## WHAT YOU SHOULD DO
Extract only the first line of the listing and every line after it up to and including the one with "R_ = math.radians". Omit the pictures.

## SUPPLIED INFORMATION
###
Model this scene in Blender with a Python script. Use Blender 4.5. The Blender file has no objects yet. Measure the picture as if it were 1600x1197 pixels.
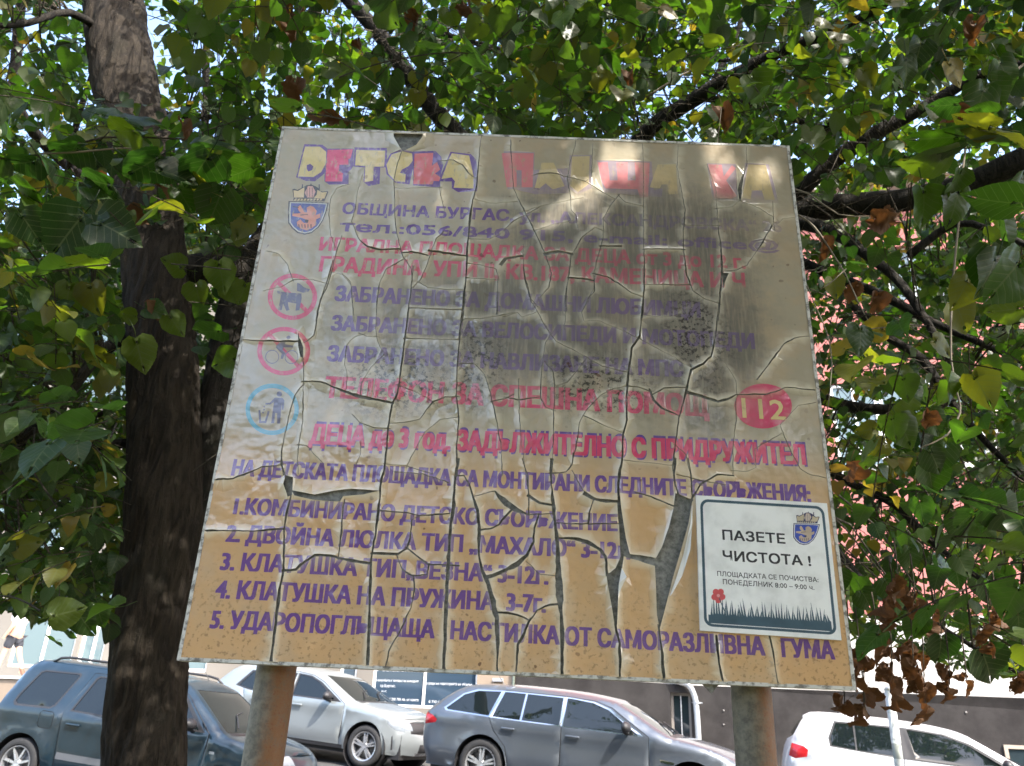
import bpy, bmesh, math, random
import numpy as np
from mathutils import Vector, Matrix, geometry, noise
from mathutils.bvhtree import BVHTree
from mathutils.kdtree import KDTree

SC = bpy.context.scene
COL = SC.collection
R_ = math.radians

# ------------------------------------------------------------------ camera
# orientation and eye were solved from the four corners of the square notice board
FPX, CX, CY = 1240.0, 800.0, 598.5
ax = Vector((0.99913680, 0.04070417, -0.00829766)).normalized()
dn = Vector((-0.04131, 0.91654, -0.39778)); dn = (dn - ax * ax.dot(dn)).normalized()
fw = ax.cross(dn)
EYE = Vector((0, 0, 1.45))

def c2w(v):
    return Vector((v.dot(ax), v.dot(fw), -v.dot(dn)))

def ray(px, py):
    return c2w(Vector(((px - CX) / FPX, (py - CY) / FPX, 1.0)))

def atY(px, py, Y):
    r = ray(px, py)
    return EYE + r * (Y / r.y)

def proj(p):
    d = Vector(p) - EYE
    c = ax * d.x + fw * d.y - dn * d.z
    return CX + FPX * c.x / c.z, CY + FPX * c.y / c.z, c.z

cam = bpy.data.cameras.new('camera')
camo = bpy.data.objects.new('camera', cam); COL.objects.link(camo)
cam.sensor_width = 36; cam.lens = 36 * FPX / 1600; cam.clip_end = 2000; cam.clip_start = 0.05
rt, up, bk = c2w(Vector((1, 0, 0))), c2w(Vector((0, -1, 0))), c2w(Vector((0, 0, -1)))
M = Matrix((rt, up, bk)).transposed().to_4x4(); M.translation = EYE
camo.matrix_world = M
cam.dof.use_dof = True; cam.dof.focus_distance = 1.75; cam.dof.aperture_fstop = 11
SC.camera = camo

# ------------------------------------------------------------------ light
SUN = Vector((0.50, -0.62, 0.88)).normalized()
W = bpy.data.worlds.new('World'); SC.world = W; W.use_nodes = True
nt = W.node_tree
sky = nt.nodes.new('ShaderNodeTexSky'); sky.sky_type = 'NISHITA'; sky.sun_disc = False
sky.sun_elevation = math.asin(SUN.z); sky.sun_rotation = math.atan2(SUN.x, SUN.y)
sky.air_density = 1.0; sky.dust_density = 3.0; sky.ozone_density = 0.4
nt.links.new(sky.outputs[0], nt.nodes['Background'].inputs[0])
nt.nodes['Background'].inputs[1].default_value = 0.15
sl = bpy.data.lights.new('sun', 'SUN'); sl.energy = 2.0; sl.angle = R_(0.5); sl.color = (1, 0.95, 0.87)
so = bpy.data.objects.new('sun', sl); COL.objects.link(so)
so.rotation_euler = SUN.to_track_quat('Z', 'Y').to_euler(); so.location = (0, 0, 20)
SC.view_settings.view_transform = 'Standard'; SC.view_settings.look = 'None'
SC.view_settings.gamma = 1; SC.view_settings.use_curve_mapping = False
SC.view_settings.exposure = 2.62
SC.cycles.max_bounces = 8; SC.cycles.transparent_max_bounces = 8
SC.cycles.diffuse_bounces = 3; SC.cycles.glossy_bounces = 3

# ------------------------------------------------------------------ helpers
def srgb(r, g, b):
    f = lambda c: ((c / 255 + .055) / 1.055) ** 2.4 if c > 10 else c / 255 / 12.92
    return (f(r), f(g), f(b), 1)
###
## TASK OUTPUT
Model this scene in Blender with a Python script. Use Blender 4.5. The Blender file has no objects yet. Measure the picture as if it were 1600x1197 pixels.
import bpy, bmesh, math, random
import numpy as np
from mathutils import Vector, Matrix, geometry, noise
from mathutils.bvhtree import BVHTree
from mathutils.kdtree import KDTree

SC = bpy.context.scene
COL = SC.collection
R_ = math.radians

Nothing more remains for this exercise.